• _RECORDED INFORMATION_:

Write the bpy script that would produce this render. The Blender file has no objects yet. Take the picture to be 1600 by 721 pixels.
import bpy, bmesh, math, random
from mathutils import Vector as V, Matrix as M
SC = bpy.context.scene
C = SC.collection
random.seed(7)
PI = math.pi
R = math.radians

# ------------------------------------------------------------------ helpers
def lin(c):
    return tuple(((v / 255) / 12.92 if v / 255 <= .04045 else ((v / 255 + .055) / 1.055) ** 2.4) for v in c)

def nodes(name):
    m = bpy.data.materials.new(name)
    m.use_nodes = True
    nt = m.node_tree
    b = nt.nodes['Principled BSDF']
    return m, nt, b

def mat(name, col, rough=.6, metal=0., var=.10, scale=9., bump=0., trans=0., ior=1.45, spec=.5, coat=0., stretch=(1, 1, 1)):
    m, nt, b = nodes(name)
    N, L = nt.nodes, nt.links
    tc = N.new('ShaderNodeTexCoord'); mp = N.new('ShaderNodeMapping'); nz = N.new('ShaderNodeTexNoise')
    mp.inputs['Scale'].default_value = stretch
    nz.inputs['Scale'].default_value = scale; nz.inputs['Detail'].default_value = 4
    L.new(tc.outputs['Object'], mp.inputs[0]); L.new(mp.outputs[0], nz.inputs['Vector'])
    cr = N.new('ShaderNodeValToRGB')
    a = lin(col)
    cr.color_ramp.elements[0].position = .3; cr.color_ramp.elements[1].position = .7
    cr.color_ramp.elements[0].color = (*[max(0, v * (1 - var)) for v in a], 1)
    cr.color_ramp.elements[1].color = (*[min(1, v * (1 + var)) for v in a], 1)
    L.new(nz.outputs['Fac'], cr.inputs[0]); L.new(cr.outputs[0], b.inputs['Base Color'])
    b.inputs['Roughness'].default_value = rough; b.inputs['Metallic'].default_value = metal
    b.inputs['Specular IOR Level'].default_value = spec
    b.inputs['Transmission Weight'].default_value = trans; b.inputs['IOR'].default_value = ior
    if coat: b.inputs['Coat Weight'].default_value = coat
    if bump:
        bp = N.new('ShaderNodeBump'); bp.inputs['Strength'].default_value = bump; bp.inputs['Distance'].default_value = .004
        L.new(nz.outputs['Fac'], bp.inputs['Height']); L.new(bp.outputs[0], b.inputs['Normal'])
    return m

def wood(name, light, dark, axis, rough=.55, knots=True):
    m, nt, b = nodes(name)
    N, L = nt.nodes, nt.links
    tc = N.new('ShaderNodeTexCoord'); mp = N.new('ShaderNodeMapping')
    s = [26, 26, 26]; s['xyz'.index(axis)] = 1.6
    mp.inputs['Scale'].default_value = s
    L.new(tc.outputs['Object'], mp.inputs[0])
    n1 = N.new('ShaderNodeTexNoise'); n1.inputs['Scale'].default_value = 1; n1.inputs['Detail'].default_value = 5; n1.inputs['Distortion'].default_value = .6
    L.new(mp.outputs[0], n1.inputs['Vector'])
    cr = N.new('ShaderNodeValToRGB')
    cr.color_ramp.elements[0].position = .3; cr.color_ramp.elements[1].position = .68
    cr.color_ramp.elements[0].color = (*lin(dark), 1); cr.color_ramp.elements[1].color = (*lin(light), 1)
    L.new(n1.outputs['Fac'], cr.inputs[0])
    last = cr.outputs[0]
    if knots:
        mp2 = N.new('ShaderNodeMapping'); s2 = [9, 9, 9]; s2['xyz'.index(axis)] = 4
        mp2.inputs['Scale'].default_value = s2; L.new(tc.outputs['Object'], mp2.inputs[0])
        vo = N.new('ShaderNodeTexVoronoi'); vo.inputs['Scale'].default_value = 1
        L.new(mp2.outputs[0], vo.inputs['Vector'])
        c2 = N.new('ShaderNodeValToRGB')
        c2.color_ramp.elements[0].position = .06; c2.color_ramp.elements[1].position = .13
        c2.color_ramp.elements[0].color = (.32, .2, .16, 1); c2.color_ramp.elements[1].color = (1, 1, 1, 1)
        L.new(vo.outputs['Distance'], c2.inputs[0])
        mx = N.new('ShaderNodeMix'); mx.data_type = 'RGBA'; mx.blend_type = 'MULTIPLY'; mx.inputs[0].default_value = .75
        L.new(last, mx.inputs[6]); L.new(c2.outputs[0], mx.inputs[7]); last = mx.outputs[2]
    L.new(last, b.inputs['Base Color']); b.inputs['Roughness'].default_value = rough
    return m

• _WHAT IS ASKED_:
From the first line of the data above to the line holding "return m, nt, b", reproduce each line exactly; emit no other lines.

• _WORKED SOLUTION_:
Write the bpy script that would produce this render. The Blender file has no objects yet. Take the picture to be 1600 by 721 pixels.
import bpy, bmesh, math, random
from mathutils import Vector as V, Matrix as M
SC = bpy.context.scene
C = SC.collection
random.seed(7)
PI = math.pi
R = math.radians

# ------------------------------------------------------------------ helpers
def lin(c):
    return tuple(((v / 255) / 12.92 if v / 255 <= .04045 else ((v / 255 + .055) / 1.055) ** 2.4) for v in c)

def nodes(name):
    m = bpy.data.materials.new(name)
    m.use_nodes = True
    nt = m.node_tree
    b = nt.nodes['Principled BSDF']
    return m, nt, b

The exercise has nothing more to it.